On the occasion of Palin's speech to the Susan B. Anthony List, the organization's president, Marjorie Dannenfelser, said that 2010 will be remembered as the year in which conservatives reclaimed their country because "they loved this country so much they stepped up and took back and reclaimed America." These are the terms of the fight. We need to love feminism enough to step up and take it back.

In large part, it will be up to young women to enter into their first language fray. These women, often lambasted by their elders for having been born into a world of post-Roe privilege, have never had to tussle over "suffragist" vs. "suffragette," or "life" vs. "choice," but are about to get a chance to show that they can push and shove and yell with the best of their mothers and grandmothers.

But it can't be left to only the young feminists. There has to be a move toward ownership from other Democrats, from those women and men who have perhaps not yet named themselves feminists -- and perhaps who don't want to for very good reasons -- but who also do not want to see "women's rights" come to mean the exaltation of fetal life over female life and religion over science, who don't want to see "women's liberation" divorced from notions of equal opportunity and instead reframed as Ayn Rand-ian survival of the richest or most privileged.

If there is any hope of winning this particular war, we will need not just the valuable contributions of the Valentis, Schultzes, Hardings and Marshes of the world, but an army of thoughtful and committed Americans willing to lay claim to women's rights.
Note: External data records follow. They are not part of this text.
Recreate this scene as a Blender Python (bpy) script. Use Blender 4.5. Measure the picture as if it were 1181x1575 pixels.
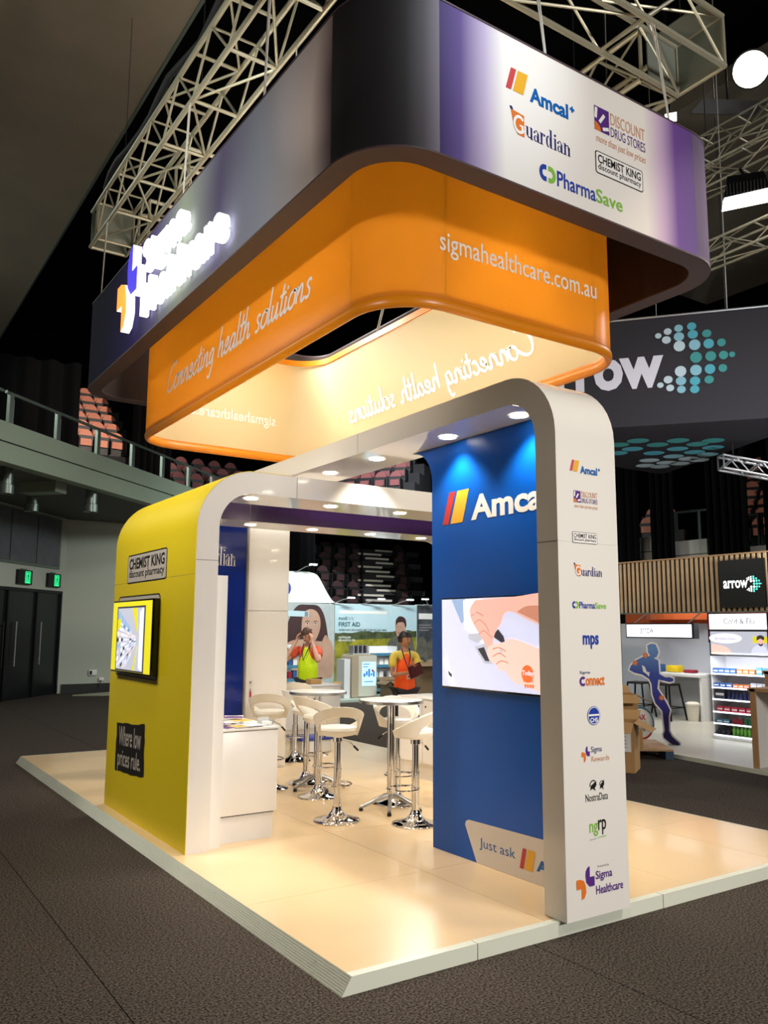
import bpy, bmesh, math, random
from mathutils import Vector, Matrix, Euler
random.seed(7)
for o in list(bpy.data.objects): bpy.data.objects.remove(o, do_unlink=True)
SC = bpy.context.scene
COL = SC.collection
PI = math.pi

# ------------------------------------------------------------------ camera
YAW, PITCH, ROLL, FPX = 0.5869, 0.1402, 0.0048, 1276.5
fw = Vector((math.sin(YAW)*math.cos(PITCH), math.cos(YAW)*math.cos(PITCH), math.sin(PITCH)))
rt = Vector((math.cos(YAW), -math.sin(YAW), 0)); up = rt.cross(fw)
R_ = rt*math.cos(ROLL)+up*math.sin(ROLL); U_ = -rt*math.sin(ROLL)+up*math.cos(ROLL)
cd = bpy.data.cameras.new('camera'); cam = bpy.data.objects.new('camera', cd); COL.objects.link(cam)
M = Matrix((R_, U_, -fw)).transposed().to_4x4(); M.translation = Vector((-2.0375, -3.3834, 1.62)); cam.matrix_world = M
cd.sensor_fit = 'VERTICAL'; cd.sensor_height = 36; cd.sensor_width = 27
cd.lens = FPX*36/1575; cd.clip_end = 200
SC.camera = cam

# ------------------------------------------------------------------ world, lights, exposure
SC.view_settings.view_transform = 'Standard'; SC.view_settings.look = 'None'
SC.view_settings.exposure = 0.0; SC.view_settings.gamma = 1; SC.view_settings.use_curve_mapping = False
W = bpy.data.worlds.new('hall_air'); SC.world = W; W.use_nodes = True
W.node_tree.nodes['Background'].inputs[0].default_value = (.9, .95, 1, 1)
W.node_tree.nodes['Background'].inputs[1].default_value = 0.02

def area(name, loc, target, sx, sy, power, col=(1, 1, 1), spread=PI):
    d = bpy.data.lights.new(name, 'AREA'); d.shape = 'RECTANGLE'; d.size = sx; d.size_y = sy
    d.energy = power; d.color = col; d.spread = spread
    o = bpy.data.objects.new(name, d); COL.objects.link(o); o.location = loc
    o.rotation_euler = (Vector(target)-Vector(loc)).to_track_quat('-Z', 'Y').to_euler(); return o
def spot(name, loc, target, power, ang, blend=.5, col=(1, 1, 1), r=.04):
    d = bpy.data.lights.new(name, 'SPOT'); d.energy = power; d.color = col; d.spot_size = math.radians(ang)
    d.spot_blend = blend; d.shadow_soft_size = r
    o = bpy.data.objects.new(name, d); COL.objects.link(o); o.location = loc
    o.rotation_euler = (Vector(target)-Vector(loc)).to_track_quat('-Z', 'Y').to_euler(); return o
WARM = (1, .86, .68)
# hall floodlights high over the aisles (outside the frame), then added fill lamps
spot('hall_flood', (3.2, -5.5, 8.0), (1.2, -2.6, 0), 1500, 70, 1, (1, .95, .88), .5)
spot('hall_flood.001', (-5.0, 2.0, 8.3), (-2.5, 3.5, 0), 900, 75, 1, (1, .93, .85), .5)
area('hall_flood.002', (-5, 13, 8.6), (3, 17, 2), 3, 3, 420, (.93, 1, .9))
area('hall_flood.003', (13.5, -1.5, 8.5), (9, 4, .5), 2, 2, 420, (1, .97, .92))
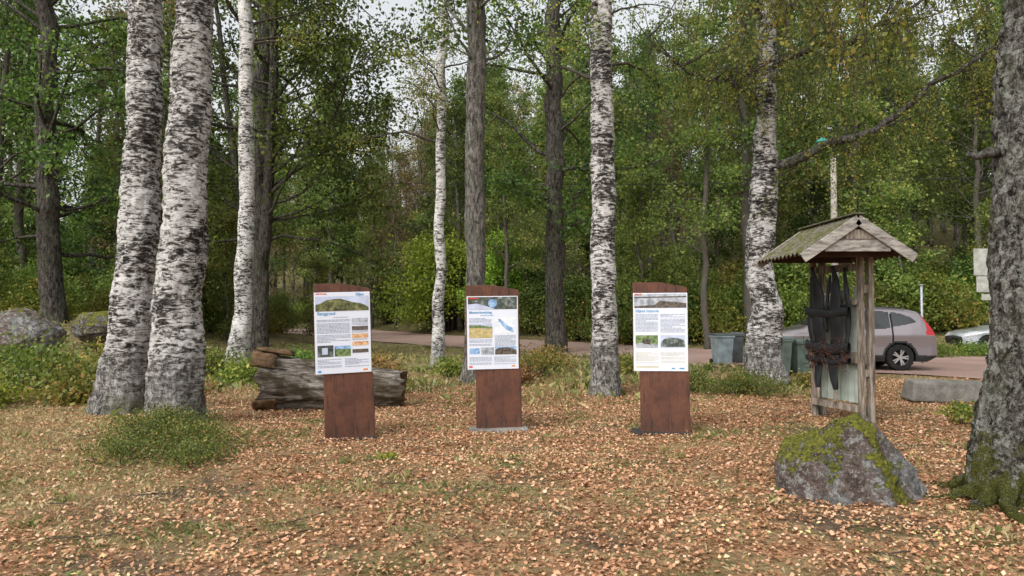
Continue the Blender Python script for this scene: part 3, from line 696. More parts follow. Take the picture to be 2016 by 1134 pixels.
# concrete block
g = G('old_concrete'); v = g.coord(); a = g.noise(v, 4, 6, .7); f = g.noise(v, 50, 4, .7)
g.color(g.mix(.5, g.ramp(a, [(.38, (.06, .058, .045)), (.62, (.28, .26, .23))]), g.ramp(f, [(.3, .08), (.7, (.30, .28, .25))]))); g.rough(.9, .2); g.bump(f, .6, .02); M_conc = g.mat
mb = MB(); mb.box((0, 0, .15), (1.65, .5, .38), 0); o = mb.obj('concrete_block', [M_conc], loc=(7.95, 13.4, 0)); o.rotation_euler = (.02, .03, -.06)
for v in o.data.vertices:
    if v.co.z > 0: v.co.x *= .93; v.co.y *= .85
bevel(o, .05, 3)

# ------------------------------------------------------------------ log
g = G('weathered_log'); v = g.coord('Object', (1.3, 8, 8)); a = g.noise(v, 2.0, 9, .74, .8); f = g.noise(g.coord(), 2.2, 5)
c = g.ramp(a, [(.39, (.028, .023, .018)), (.46, (.14, .118, .095)), (.56, (.31, .275, .235)), (.68, (.48, .44, .38))])
c = g.mix(g.ramp(f, [(.49, 0.0), (.58, .85)]), c, (.075, .058, .035)); g.color(c); g.rough(.85, .15); g.bump(a, 1.0, .06); M_log = g.mat
M_logend = simple('log_end', (.12, .075, .042), .9, .1, var=.75, scale=9)
lg = empty('fallen_log', (-3.05, 12.35, 0), .18)
mb = MB(); n = 96; V = []; NP = 90; P = np.linspace(-1.05, 1.2, NP)
for i, x in enumerate(P):
    t = i / (NP - 1); r = .46 - .17 * t + .06 * math.exp(-t * 9)
    for k_ in range(n):
        a = 2 * math.pi * k_ / n
        rr = r * (1 + .16 * mnoise.noise(Vector((x * 1.1, math.cos(a) * 1.8, math.sin(a) * 1.8))) + .07 * mnoise.noise(Vector((x * 2.2, math.cos(a) * 6, math.sin(a) * 6))) + .05 * mnoise.noise(Vector((x * 4, math.cos(a) * 14, math.sin(a) * 14))))
        xe = x + (.18 * mnoise.noise(Vector((math.cos(a) * 3, math.sin(a) * 3, 4 + t))) if i in (0, NP - 1) else 0)
        V.append((xe, math.cos(a) * rr, math.sin(a) * rr + r * .90))
F = [(i * n + k_, i * n + (k_ + 1) % n, (i + 1) * n + (k_ + 1) % n, (i + 1) * n + k_) for i in range(NP - 1) for k_ in range(n)]
mb.add(V, F, 0)
E = []
for j, (fr, dx) in enumerate([(1.0, 0), (.86, .02), (.66, .16), (.3, .26), (.02, .28)]):
    for k_ in range(n):
        p = V[k_]; E.append((p[0] + dx, p[1] * fr, (p[2] - .44) * fr + .44))
mb.add(E, [(j * n + k_, (j + 1) * n + k_, (j + 1) * n + (k_ + 1) % n, j * n + (k_ + 1) % n) for j in range(4) for k_ in range(n)], 1)
mb.add([V[(NP - 1) * n + k_] for k_ in range(n)], [tuple(range(n))], 1)
mb.obj('trunk', [M_log, M_logend], lg, True)
# curling bark flakes at the broken butt
mb = MB()
for (x0_, a0_, a1_, L_) in [(-1.12, 1.0, 1.9, .55), (-1.16, 2.0, 2.6, .35), (-1.10, .3, .8, .4), (-1.14, 3.6, 4.2, .35)]:
    V = []; na, nb = 8, 6
    for i in range(na):
        for j in range(nb):
            a = a0_ + (a1_ - a0_) * i / (na - 1); x = x0_ + L_ * j / (nb - 1); rr = .545 - .05 * j / nb + .04 * mnoise.noise(Vector((x * 5, a * 3, 1))) + (.05 * (1 - j / nb) ** 2)
            V.append((x + .05 * mnoise.noise(Vector((a * 6, j, 2))), math.cos(a) * rr, math.sin(a) * rr + .43))
    mb.add(V, [(i * nb + j, (i + 1) * nb + j, (i + 1) * nb + j + 1, i * nb + j + 1) for i in range(na - 1) for j in range(nb - 1)])
o = mb.obj('bark_flakes', [M_logend], lg, True); sm = o.modifiers.new('s', 'SOLIDIFY'); sm.thickness = .03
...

We will need the Democratic Party, of late far too hushed about its claim to feminist history or any commitment to its future, to explain forcefully to their political and ideological opponents that feminism means an expansion of liberties for women, not a reduction, and that while Republicans are more than welcome to be feminists on feminist terms, those of us who have lived it love and respect it enough that we are going to continue to own it, thank you very much.

In the end, we can't say who's a feminist and who's not; that will be up to who throws the sharpest elbows, argues most nimbly, who is proudest to stand up and declare -- loudly -- the rightness of the side we're on, to demonstrate that women's progress is a moral and political imperative, and to crow that we have as fierce a stake in feminism's history and in its future as any Mama Grizzly.